Meine sehr verehrten Damen und Herren! Ich könnte noch viele Beispiele aufzeigen, aber es wird sich an anderer Stelle die Gelegenheit ergeben, dass wir uns mit dieser Euroumstellung auf Bundesebene und im Bereich der sonstigen Gebietskörperschaften, aber auch im Bereich der Privatwirtschaft auseinander setzen.

Dem vorliegenden Gesetzentwurf können wir nicht zustimmen; weshalb, wurde von mir hinlänglich begründet. (Beifall bei der SPÖ.)

13.51

Präsident Dr. Heinz Fischer: Der Entschließungsantrag des Abgeordneten Mag. Maier ist ausreichend unterstützt und steht mit in Verhandlung.
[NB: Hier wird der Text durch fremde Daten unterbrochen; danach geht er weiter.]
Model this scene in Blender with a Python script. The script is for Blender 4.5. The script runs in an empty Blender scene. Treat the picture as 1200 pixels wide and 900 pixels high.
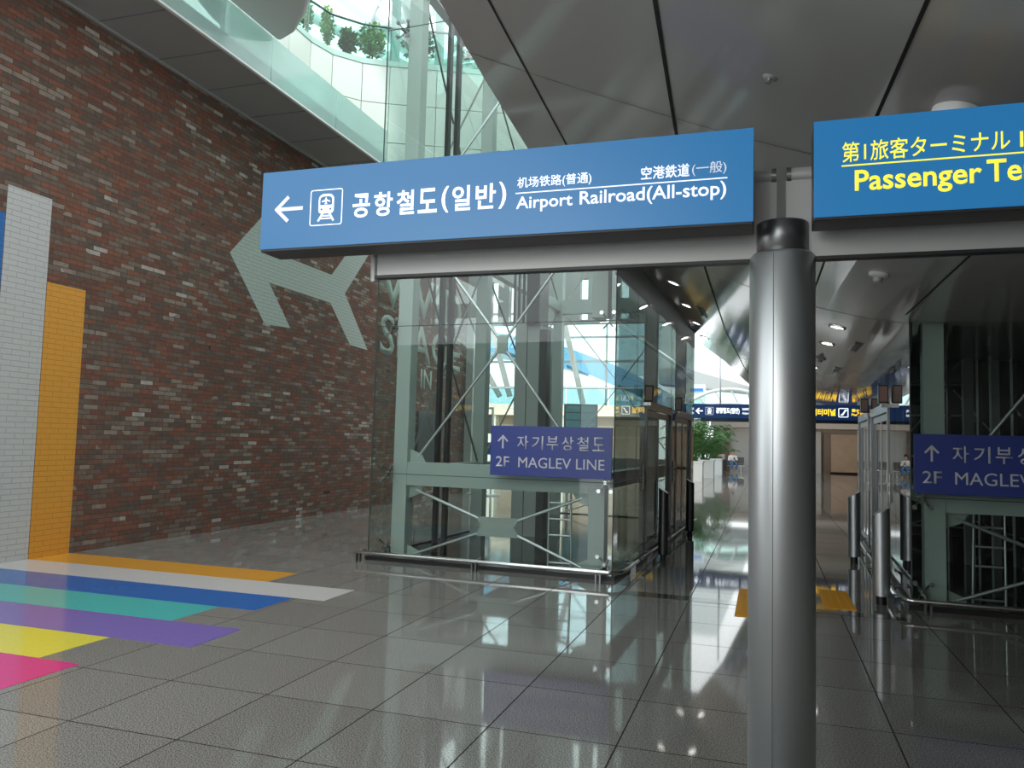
import bpy, bmesh, math, random
from mathutils import Vector, Matrix
random.seed(7)
PI = math.pi
SC = bpy.context.scene
COL = SC.collection

# ------------------------------------------------------------------ camera
F_PX, CAM_H = 920.0, 1.6
PITCH, ROLL, YAW = math.radians(4.04), math.radians(1.51), math.radians(18.0)
fwd = Vector((-math.sin(YAW) * math.cos(PITCH), math.cos(YAW) * math.cos(PITCH), math.sin(PITCH)))
rgt = Vector((math.cos(YAW), math.sin(YAW), 0))
upv = rgt.cross(fwd)
R_ = rgt * math.cos(ROLL) + upv * math.sin(ROLL)
U_ = -rgt * math.sin(ROLL) + upv * math.cos(ROLL)
cam_data = bpy.data.cameras.new('camera')
cam = bpy.data.objects.new('camera', cam_data)
COL.objects.link(cam)
cam.matrix_world = Matrix(((R_.x, U_.x, -fwd.x, 0), (R_.y, U_.y, -fwd.y, 0), (R_.z, U_.z, -fwd.z, CAM_H), (0, 0, 0, 1)))
cam_data.sensor_fit = 'HORIZONTAL'
cam_data.sensor_width = 36.0
cam_data.lens = 36.0 * F_PX / 1200.0
cam_data.clip_start, cam_data.clip_end = 0.05, 400
SC.camera = cam

# ------------------------------------------------------------------ light and exposure
W = bpy.data.worlds.new('sky')
SC.world = W
W.use_nodes = True
bg = W.node_tree.nodes['Background']
bg.inputs[0].default_value = (0.93, 0.985, 1.0, 1)
bg.inputs[1].default_value = 2.6
SC.view_settings.view_transform = 'Standard'
SC.view_settings.look = 'None'
SC.view_settings.gamma = 1.0
SC.view_settings.exposure = 0.0
SC.view_settings.use_curve_mapping = False
SC.cycles.max_bounces = 12
SC.cycles.transparent_max_bounces = 32
SC.cycles.glossy_bounces = 6
SC.cycles.use_denoising = True


def area_light(name, loc, rot, size, size_y, power, color=(1, 1, 1)):
    l = bpy.data.lights.new(name, 'AREA')
    l.shape = 'RECTANGLE'
    l.size, l.size_y, l.energy, l.color = size, size_y, power, color
    o = bpy.data.objects.new(name, l)
    COL.objects.link(o)
    o.location = loc
    o.rotation_euler = rot
    return o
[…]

Nächster Redner ist Herr Abgeordneter Mag. Donnerbauer. – Bitte.

13.52

Abgeordneter Mag. Heribert Donnerbauer (ÖVP): Herr Präsident! Herr Bundesminister! Hohes Haus! Erlauben Sie mir – anders als mein Vorredner –, nicht nur einige Rosinen aus diesen zur Behandlung anstehenden Vorlagen herauszupicken, sondern Ihnen die wesentlichen Schwerpunkte dieser Gesetzesvorlagen systematisch darzulegen.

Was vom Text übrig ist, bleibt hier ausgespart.